Motorola Channel Chief Serves Up Fast Growth Recipe For 2010
"Be careful about assuming that your success today will occur tomorrow," said Schijns, herself a 15-year veteran of the channel with her own IT consultancy firm before joining Motorola. Schijns further predicted that IT spending won't simply return to pre-recession levels even if there's a strong recovery.
Schijns, delivering a rollicking, Halloween-themed keynote Wednesday at the CRN Fast Growth Conference in San Francisco, offered compelling and sometimes counter-intuitive advice on marketing, sales, ecosystem partnerships, innovation, talent acquisition and leadership in a changing IT landscape.
The Motorola channel chief focused primarily on new models of marketing, particularly the rise of social networking, while arguing that the old, outbound sales models were dying.

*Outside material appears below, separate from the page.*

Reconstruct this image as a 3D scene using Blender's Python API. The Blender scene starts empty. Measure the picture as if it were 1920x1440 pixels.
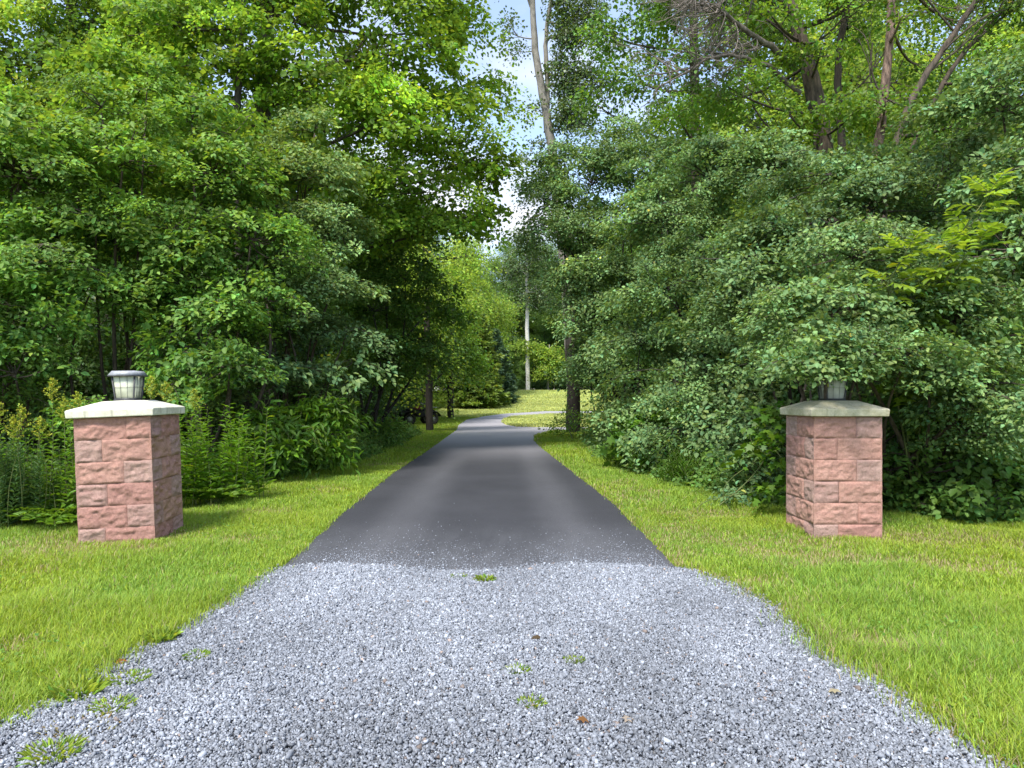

"If sales is who you know, marketing is who knows you. And who knows you has become more important than who you know for the first time ever in our industry," she said.
Schijns further contended that by 2011, the ratio of marketing dollars to sales dollars spent will essentially be reversed at fast-growing IT firms, who will be spending 60 percent of that money on marketing and just 40 percent on sales in two years' time.
She also advised VARs to ignore the advice of some analysts who push Software-as-a-Service business models that discount hardware.
"Software-as-a-Service is only powerful if it's served up on Hardware-as-a-Service," Schijns said. "This is contrary to what other industry experts are saying, who say you should discount the hardware.
"But let's face it, you're better at hardware," she added, noting that most VARs are going to be able to parlay their expertise in infrastructure more profitably than as software resellers. Schijns went so far as to advise VARs to consider discounting software while raising prices on hardware, "forever."
Schijns rounded out her keynote with thoughts on talent acquisition and leadership. She advised VARs to develop four- to-five-year talent acquisition plans and to focus on hiring individuals with social networking skills.
She also lamented the fact that relatively little time and money is spent on training tomorrow's corporate leaders at most companies.